## start Recorded data

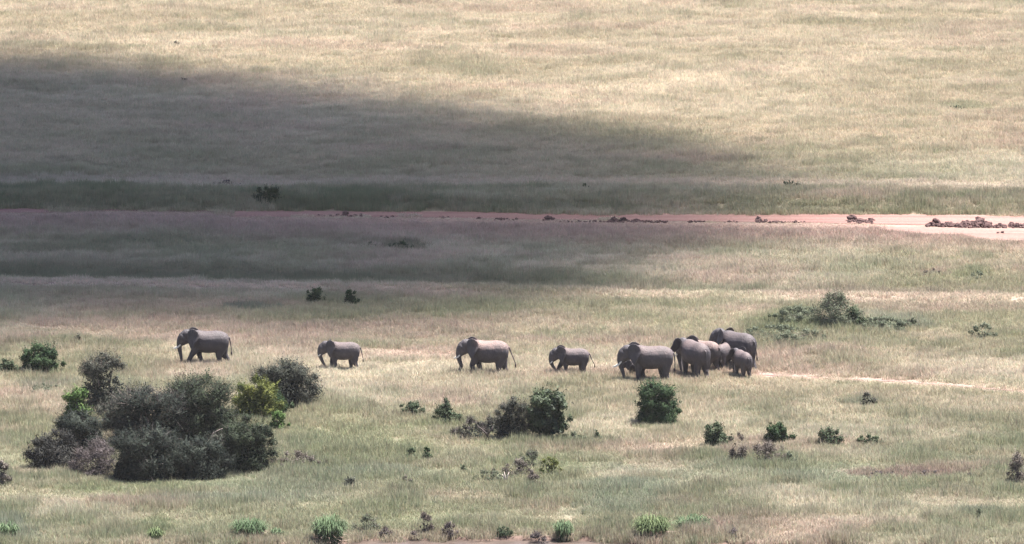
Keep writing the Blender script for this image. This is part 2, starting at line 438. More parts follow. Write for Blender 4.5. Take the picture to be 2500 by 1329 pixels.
# ------------------------------------------------------------------ ground
def build_ground():
    xs = np.concatenate([[-9000, -5000, -2500, -1200, -600, -300, -180, -130, -100], np.arange(-84, 84.1, 1.05), [100, 130, 180, 300, 600, 1200, 2500, 5000, 9000]])
    ys = np.concatenate([[-3000, -1500, -600, -200], np.arange(-50, 420, 20), np.arange(425, 495, 5), np.arange(497, 560, .7), np.arange(560, 905, .9), [920, 950, 1000, 1060, 1130, 1250, 1500, 2000, 3000, 5000, 9000, 14000]])
    X, Y = np.meshgrid(xs, ys); Z = H(X, Y)
    rgb, hf, bare = cover(X.ravel(), Y.ravel())
    bare = bare | ((Y.ravel() - bank_w(X.ravel()) < .9) & (Y.ravel() > 480))
    soil = np.where((Y.ravel() < 530)[:, None], np.array((.09, .065, .055)), SOIL * .6)
    rgb = np.where(bare[:, None], soil, rgb * .6)
    nx, ny = len(xs), len(ys)
    i = np.arange(nx * ny).reshape(ny, nx)
    F = np.stack([i[:-1, :-1], i[:-1, 1:], i[1:, 1:], i[1:, :-1]], -1).reshape(-1, 4)
    me = mesh_np('ground', np.stack([X.ravel(), Y.ravel(), Z.ravel()], 1), F, {'tint': rgb}, True)
    tag(link('ground', me, m_ground()), kind='structure')

def strip(name, far, near, x0, x1, dx, rows, lift, m, jit=.25):
    """a sheet lying on the ground between two curves"""
    xs = np.arange(x0, x1, dx); V = []
    for x in xs:
        a = float(near(x)); b = float(far(x))
        a += (float(fbm(x, 3.1, 3.0, 7, 3)) - .5) * jit * 2; b += (float(fbm(x, 9.1, 3.0, 9, 3)) - .5) * jit * 2
        b = max(a + .05, b)
        for k in range(rows):
            y = a + (b - a) * k / (rows - 1)
            V.append((x, y, float(H(x, y)) + lift))
    i = np.arange(len(xs) * rows).reshape(len(xs), rows)
    F = np.stack([i[:-1, :-1], i[1:, :-1], i[1:, 1:], i[:-1, 1:]], -1).reshape(-1, 4)
    return tag(link(name, mesh_np(name, V, F, None, True), m), kind='structure')

# ------------------------------------------------------------------ cloud
def build_cloud():
    """the cloud whose shadow lies over the left of the plain"""
    A = 620.0
    off = sun_dir * (A / sun_dir.z)
    gx = np.concatenate([np.arange(-420, -90, 15.0), np.arange(-90, 110, 4.0)])
    gy = np.arange(520, 940, 4.0)
    X, Y = np.meshgrid(gx, gy)
    u, v = proj(X, Y, np.full(X.shape, .3))
    top = np.interp(u, [-2500, 0, 300, 600, 900, 1200, 1500, 1750, 1900, 2500], [230, 140, 165, 200, 225, 270, 310, 365, 420, 470])
    bot = np.interp(u, [-2500, 0, 400, 900, 1300, 1600, 1900, 2500], [790, 835, 800, 810, 775, 680, 560, 500])
    nz = (fbm(X, Y, 22, 71, 4) - .5)
    v2 = v + nz * 45
    t = sstep(-45, 75, v2 - top) * sstep(-60, 130, bot - v2)
    peak = np.interp(u + nz * 250, [-6000, -3500, 0, 700, 1100, 1500, 1850, 2100], [0, 4.6, 4.6, 4.0, 3.0, 2.3, 1.3, .3])
    tau = np.clip(t * peak * (1 + nz * .35), 0, None)
    # lighter towards the lower left where the light comes back
    tau *= 1 - .5 * sstep(640, 780, v)
    tau = np.where(tau < .02, 0, tau)
    dens = 0.2
    th = tau / dens * sun_dir.z
    ny, nx = X.shape
    XX = (X + off.x).ravel(); YY = (Y + off.y).ravel(); T = th.ravel()
    Vt = np.stack([XX, YY, A + .8 * T], 1); Vb = np.stack([XX, YY, A - .2 * T], 1)
    i = np.arange(nx * ny).reshape(ny, nx)
    Q = np.stack([i[:-1, :-1], i[:-1, 1:], i[1:, 1:], i[1:, :-1]], -1).reshape(-1, 4)
    Q = Q[(T[Q] > 0).any(1)]
    V = np.concatenate([Vt, Vb]); F = np.concatenate([Q, Q[:, ::-1] + nx * ny])
    me = mesh_np('cloud', V, F, None, True)
    bm = bmesh.new(); bm.from_mesh(me)
    bmesh.ops.remove_doubles(bm, verts=bm.verts, dist=.001)
    bmesh.ops.delete(bm, geom=[q for q in bm.verts if not q.link_faces], context='VERTS')
    bm.to_mesh(me); bm.free()
    m, n = mat('cloud_vapour')
    vsn = nd(n, 'ShaderNodeVolumeScatter'); vsn.inputs['Color'].default_value = (.9, .91, .93, 1); vsn.inputs['Density'].default_value = dens
    vsn.inputs['Anisotropy'].default_value = .3
    out = nd(n, 'ShaderNodeOutputMaterial'); n.links.new(vsn.outputs[0], out.inputs['Volume'])
    tag(link('cloud', me, m), kind='structure')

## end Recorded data

Make an exact copy of the data above, pictures excluded.

Keep writing the Blender script for this image. This is part 2, starting at line 438. More parts follow. Write for Blender 4.5. Take the picture to be 2500 by 1329 pixels.
# ------------------------------------------------------------------ ground
def build_ground():
    xs = np.concatenate([[-9000, -5000, -2500, -1200, -600, -300, -180, -130, -100], np.arange(-84, 84.1, 1.05), [100, 130, 180, 300, 600, 1200, 2500, 5000, 9000]])
    ys = np.concatenate([[-3000, -1500, -600, -200], np.arange(-50, 420, 20), np.arange(425, 495, 5), np.arange(497, 560, .7), np.arange(560, 905, .9), [920, 950, 1000, 1060, 1130, 1250, 1500, 2000, 3000, 5000, 9000, 14000]])
    X, Y = np.meshgrid(xs, ys); Z = H(X, Y)
    rgb, hf, bare = cover(X.ravel(), Y.ravel())
    bare = bare | ((Y.ravel() - bank_w(X.ravel()) < .9) & (Y.ravel() > 480))
    soil = np.where((Y.ravel() < 530)[:, None], np.array((.09, .065, .055)), SOIL * .6)
    rgb = np.where(bare[:, None], soil, rgb * .6)
    nx, ny = len(xs), len(ys)
    i = np.arange(nx * ny).reshape(ny, nx)
    F = np.stack([i[:-1, :-1], i[:-1, 1:], i[1:, 1:], i[1:, :-1]], -1).reshape(-1, 4)
    me = mesh_np('ground', np.stack([X.ravel(), Y.ravel(), Z.ravel()], 1), F, {'tint': rgb}, True)
    tag(link('ground', me, m_ground()), kind='structure')

def strip(name, far, near, x0, x1, dx, rows, lift, m, jit=.25):
    """a sheet lying on the ground between two curves"""
    xs = np.arange(x0, x1, dx); V = []
    for x in xs:
        a = float(near(x)); b = float(far(x))
        a += (float(fbm(x, 3.1, 3.0, 7, 3)) - .5) * jit * 2; b += (float(fbm(x, 9.1, 3.0, 9, 3)) - .5) * jit * 2
        b = max(a + .05, b)
        for k in range(rows):
            y = a + (b - a) * k / (rows - 1)
            V.append((x, y, float(H(x, y)) + lift))
    i = np.arange(len(xs) * rows).reshape(len(xs), rows)
    F = np.stack([i[:-1, :-1], i[1:, :-1], i[1:, 1:], i[:-1, 1:]], -1).reshape(-1, 4)
    return tag(link(name, mesh_np(name, V, F, None, True), m), kind='structure')

# ------------------------------------------------------------------ cloud
def build_cloud():
    """the cloud whose shadow lies over the left of the plain"""
    A = 620.0
    off = sun_dir * (A / sun_dir.z)
    gx = np.concatenate([np.arange(-420, -90, 15.0), np.arange(-90, 110, 4.0)])
    gy = np.arange(520, 940, 4.0)
    X, Y = np.meshgrid(gx, gy)
    u, v = proj(X, Y, np.full(X.shape, .3))
    top = np.interp(u, [-2500, 0, 300, 600, 900, 1200, 1500, 1750, 1900, 2500], [230, 140, 165, 200, 225, 270, 310, 365, 420, 470])
    bot = np.interp(u, [-2500, 0, 400, 900, 1300, 1600, 1900, 2500], [790, 835, 800, 810, 775, 680, 560, 500])
    nz = (fbm(X, Y, 22, 71, 4) - .5)
    v2 = v + nz * 45
    t = sstep(-45, 75, v2 - top) * sstep(-60, 130, bot - v2)
    peak = np.interp(u + nz * 250, [-6000, -3500, 0, 700, 1100, 1500, 1850, 2100], [0, 4.6, 4.6, 4.0, 3.0, 2.3, 1.3, .3])
    tau = np.clip(t * peak * (1 + nz * .35), 0, None)
    # lighter towards the lower left where the light comes back
    tau *= 1 - .5 * sstep(640, 780, v)
    tau = np.where(tau < .02, 0, tau)
    dens = 0.2
    th = tau / dens * sun_dir.z
    ny, nx = X.shape
    XX = (X + off.x).ravel(); YY = (Y + off.y).ravel(); T = th.ravel()
    Vt = np.stack([XX, YY, A + .8 * T], 1); Vb = np.stack([XX, YY, A - .2 * T], 1)
    i = np.arange(nx * ny).reshape(ny, nx)
    Q = np.stack([i[:-1, :-1], i[:-1, 1:], i[1:, 1:], i[1:, :-1]], -1).reshape(-1, 4)
    Q = Q[(T[Q] > 0).any(1)]
    V = np.concatenate([Vt, Vb]); F = np.concatenate([Q, Q[:, ::-1] + nx * ny])
    me = mesh_np('cloud', V, F, None, True)
    bm = bmesh.new(); bm.from_mesh(me)
    bmesh.ops.remove_doubles(bm, verts=bm.verts, dist=.001)
    bmesh.ops.delete(bm, geom=[q for q in bm.verts if not q.link_faces], context='VERTS')
    bm.to_mesh(me); bm.free()
    m, n = mat('cloud_vapour')
    vsn = nd(n, 'ShaderNodeVolumeScatter'); vsn.inputs['Color'].default_value = (.9, .91, .93, 1); vsn.inputs['Density'].default_value = dens
    vsn.inputs['Anisotropy'].default_value = .3
    out = nd(n, 'ShaderNodeOutputMaterial'); n.links.new(vsn.outputs[0], out.inputs['Volume'])
    tag(link('cloud', me, m), kind='structure')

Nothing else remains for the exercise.